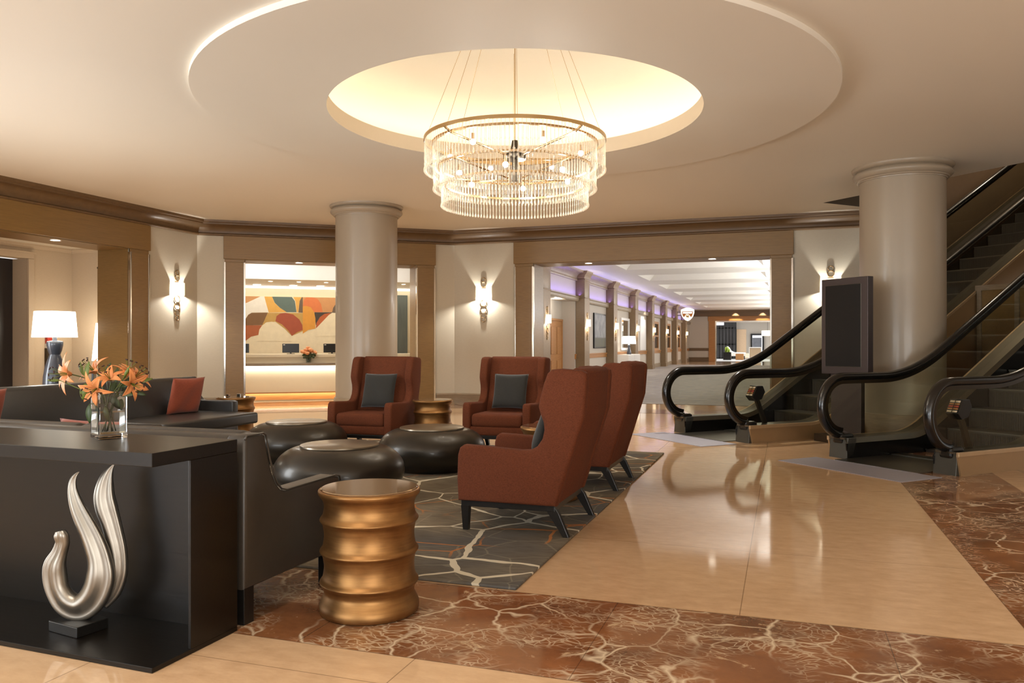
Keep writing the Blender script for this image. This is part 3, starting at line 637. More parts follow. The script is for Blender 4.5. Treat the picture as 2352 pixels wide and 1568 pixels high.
# painting, mirror, cabinet, lamp, openings
def onk(px, py, x=KX): return on_plane(px, py, (x, 0, 0), (1, 0, 0))
a, c = onk(1362, 712), onk(1388, 800); t = thing('painting', 'tall framed grey abstract painting on the corridor left wall', 'painting', (KX, a.y, 0)); w = c.y-a.y
z0, z1 = 1.13, 2.44
b = MB(); b.box(.0, 0, z0, .06, w, z1, .006); b.build('frame', M['blackwood'], t)
def mk_paint():
    t = NT('grey_canvas'); v = t.coord(); f = t.noise(v, 2.5, 6, .7); sz = t.n('SeparateXYZ'); t.t.links.new(v, sz.inputs[0])
    c = t.mix(t.ramp(f, .3, .7), lin((120, 122, 128)), lin((178, 178, 178))); g = t.mix(f, lin((112, 108, 70)), lin((90, 92, 100)))
    t.bsdf(t.mix(t.ramp(sz.outputs[2], 1.5, 1.56), g, c), .6); return t.m
b = MB(); b.box(.055, .06, z0+.06, .063, w-.06, z1-.06); b.build('canvas', mk_paint(), t)
a, c = onk(1424, 730), Vector((KX, 35.75, 0)); t = thing('mirror', 'white framed mirror above the white corridor cabinet', 'mirror', (KX, a.y, 0)); w = c.y-a.y
b = MB(); b.box(0, 0, 1.02, .07, .09, 2.42, .006); b.box(0, w-.09, 1.02, .07, w, 2.42, .006); b.box(0, .09, 1.02, .07, w-.09, 1.12); b.box(0, .09, 2.32, .07, w-.09, 2.42); b.build('frame', M['plasterwhite'], t)
b = MB(); b.box(.02, .08, 1.1, .035, w-.08, 2.34); b.build('mirror_glass', plain('mirror_silver', (235, 235, 232), .03, 1, var=.0), t)
t = thing('cabinet', 'low white two door cabinet under the corridor mirror', 'cabinet', (KX+.06, 32.9, 0)); w = 2.75
b = MB(); b.box(0, 0, .05, .48, w, .84, .006); b.build('body', M['plasterwhite'], t)
for k in (0, 1):
    b = MB(); b.box(.48, .02+k*w/2, .08, .5, w/2-.02+k*w/2, .82, .005); o = b.build('door', M['plasterwhite'], t)
t2 = thing('table_lamp', 'blue grey table lamp with wide white shade on the corridor cabinet', 'lamp', (KX+.34, 34.1, .84))
b = MB(); b.lathe([(0, 0), (.1, 0), (.105, .03), (.09, .12), (.06, .25), (.045, .32), (.05, .36), (.06, .4), (.03, .43), (0, .43)], 28); b.build('base', M['lampbase'], t2, smooth=True)
b = MB(); b.lathe([(.30, .45), (.27, .78)], 32); b.build('lamp_shade', M['shade'], t2, smooth=True); light('POINT', (KX+.34, 34.1, 1.45), 12, WARMW, .1)
a, c = onk(1469, 718), onk(1482, 806); b = MB(); b.box(0, 0, .98, .03, c.y-a.y, 2.5, .004); tag(place(b.build('panel', M['plasterwhite']), (KX+.004, a.y, 0)), 'bright white tall wall panel between corridor pilasters', 'panel')
light('SPOT', (KX+.8, (a.y+c.y)/2, 3.2), 60, (1, .97, .9), .05, aim((-.8, 0, -1.2)), spot_size=R(70))
for k in range(4, 7):
    y = PY[k]+.7; w = 2.9; t = thing('corridor_window', ('nearest', 'middle', 'farthest')[k-4]+' dark mullioned interior window between the far corridor pilasters', 'window', (KX, y, 0), 0, 'dark corridor windows')
    b = MB(); b.box(0, 0, .95, .06, .12, 2.5, .006); b.box(0, w-.12, .95, .06, w, 2.5, .006); b.box(0, .12, 2.38, .06, w-.12, 2.5); b.box(0, .12, .95, .06, w-.12, 1.06); b.box(.01, w/2-.04, 1.06, .05, w/2+.04, 2.38); b.box(.01, .12, 1.68, .05, w-.12, 1.76); b.build('frame', M['oakgold'], t)
    b = MB(); b.box(.005, .1, 1.04, .015, w-.1, 2.4); b.build('pane', plain('dark_window_glass', (44, 38, 32), .08, var=.1), t)
# lit shield sign hanging from the corridor wall
p = onk(1579, 721, -5.7); s_ = thing('shield_sign', 'lit white shield sign with orange panel and round emblem projecting into the corridor', 'sign', p)
k = (p-CAM).dot(FW)/FPX
def sh(s, y0): return [(x*s*k, (y0+y*s)*k) for x, y in ((-15, 10), (-11, 12), (-5, 14), (0, 15), (5, 14), (11, 12), (15, 10), (15, 3), (13, -4), (10, -9), (5, -14), (0, -16), (-5, -14), (-10, -9), (-13, -4), (-15, 3))]
b = MB(); b.prism(sh(1, 0), 'y', 0, .12, .01); b.build('sign_box', M['signlit'], s_)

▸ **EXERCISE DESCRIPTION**
Leave out the pictures and transcribe everything else exactly.

▸ **EXERCISE SOLUTION**
Keep writing the Blender script for this image. This is part 3, starting at line 637. More parts follow. The script is for Blender 4.5. Treat the picture as 2352 pixels wide and 1568 pixels high.
# painting, mirror, cabinet, lamp, openings
def onk(px, py, x=KX): return on_plane(px, py, (x, 0, 0), (1, 0, 0))
a, c = onk(1362, 712), onk(1388, 800); t = thing('painting', 'tall framed grey abstract painting on the corridor left wall', 'painting', (KX, a.y, 0)); w = c.y-a.y
z0, z1 = 1.13, 2.44
b = MB(); b.box(.0, 0, z0, .06, w, z1, .006); b.build('frame', M['blackwood'], t)
def mk_paint():
    t = NT('grey_canvas'); v = t.coord(); f = t.noise(v, 2.5, 6, .7); sz = t.n('SeparateXYZ'); t.t.links.new(v, sz.inputs[0])
    c = t.mix(t.ramp(f, .3, .7), lin((120, 122, 128)), lin((178, 178, 178))); g = t.mix(f, lin((112, 108, 70)), lin((90, 92, 100)))
    t.bsdf(t.mix(t.ramp(sz.outputs[2], 1.5, 1.56), g, c), .6); return t.m
b = MB(); b.box(.055, .06, z0+.06, .063, w-.06, z1-.06); b.build('canvas', mk_paint(), t)
a, c = onk(1424, 730), Vector((KX, 35.75, 0)); t = thing('mirror', 'white framed mirror above the white corridor cabinet', 'mirror', (KX, a.y, 0)); w = c.y-a.y
b = MB(); b.box(0, 0, 1.02, .07, .09, 2.42, .006); b.box(0, w-.09, 1.02, .07, w, 2.42, .006); b.box(0, .09, 1.02, .07, w-.09, 1.12); b.box(0, .09, 2.32, .07, w-.09, 2.42); b.build('frame', M['plasterwhite'], t)
b = MB(); b.box(.02, .08, 1.1, .035, w-.08, 2.34); b.build('mirror_glass', plain('mirror_silver', (235, 235, 232), .03, 1, var=.0), t)
t = thing('cabinet', 'low white two door cabinet under the corridor mirror', 'cabinet', (KX+.06, 32.9, 0)); w = 2.75
b = MB(); b.box(0, 0, .05, .48, w, .84, .006); b.build('body', M['plasterwhite'], t)
for k in (0, 1):
    b = MB(); b.box(.48, .02+k*w/2, .08, .5, w/2-.02+k*w/2, .82, .005); o = b.build('door', M['plasterwhite'], t)
t2 = thing('table_lamp', 'blue grey table lamp with wide white shade on the corridor cabinet', 'lamp', (KX+.34, 34.1, .84))
b = MB(); b.lathe([(0, 0), (.1, 0), (.105, .03), (.09, .12), (.06, .25), (.045, .32), (.05, .36), (.06, .4), (.03, .43), (0, .43)], 28); b.build('base', M['lampbase'], t2, smooth=True)
b = MB(); b.lathe([(.30, .45), (.27, .78)], 32); b.build('lamp_shade', M['shade'], t2, smooth=True); light('POINT', (KX+.34, 34.1, 1.45), 12, WARMW, .1)
a, c = onk(1469, 718), onk(1482, 806); b = MB(); b.box(0, 0, .98, .03, c.y-a.y, 2.5, .004); tag(place(b.build('panel', M['plasterwhite']), (KX+.004, a.y, 0)), 'bright white tall wall panel between corridor pilasters', 'panel')
light('SPOT', (KX+.8, (a.y+c.y)/2, 3.2), 60, (1, .97, .9), .05, aim((-.8, 0, -1.2)), spot_size=R(70))
for k in range(4, 7):
    y = PY[k]+.7; w = 2.9; t = thing('corridor_window', ('nearest', 'middle', 'farthest')[k-4]+' dark mullioned interior window between the far corridor pilasters', 'window', (KX, y, 0), 0, 'dark corridor windows')
    b = MB(); b.box(0, 0, .95, .06, .12, 2.5, .006); b.box(0, w-.12, .95, .06, w, 2.5, .006); b.box(0, .12, 2.38, .06, w-.12, 2.5); b.box(0, .12, .95, .06, w-.12, 1.06); b.box(.01, w/2-.04, 1.06, .05, w/2+.04, 2.38); b.box(.01, .12, 1.68, .05, w-.12, 1.76); b.build('frame', M['oakgold'], t)
    b = MB(); b.box(.005, .1, 1.04, .015, w-.1, 2.4); b.build('pane', plain('dark_window_glass', (44, 38, 32), .08, var=.1), t)
# lit shield sign hanging from the corridor wall
p = onk(1579, 721, -5.7); s_ = thing('shield_sign', 'lit white shield sign with orange panel and round emblem projecting into the corridor', 'sign', p)
k = (p-CAM).dot(FW)/FPX
def sh(s, y0): return [(x*s*k, (y0+y*s)*k) for x, y in ((-15, 10), (-11, 12), (-5, 14), (0, 15), (5, 14), (11, 12), (15, 10), (15, 3), (13, -4), (10, -9), (5, -14), (0, -16), (-5, -14), (-10, -9), (-13, -4), (-15, 3))]
b = MB(); b.prism(sh(1, 0), 'y', 0, .12, .01); b.build('sign_box', M['signlit'], s_)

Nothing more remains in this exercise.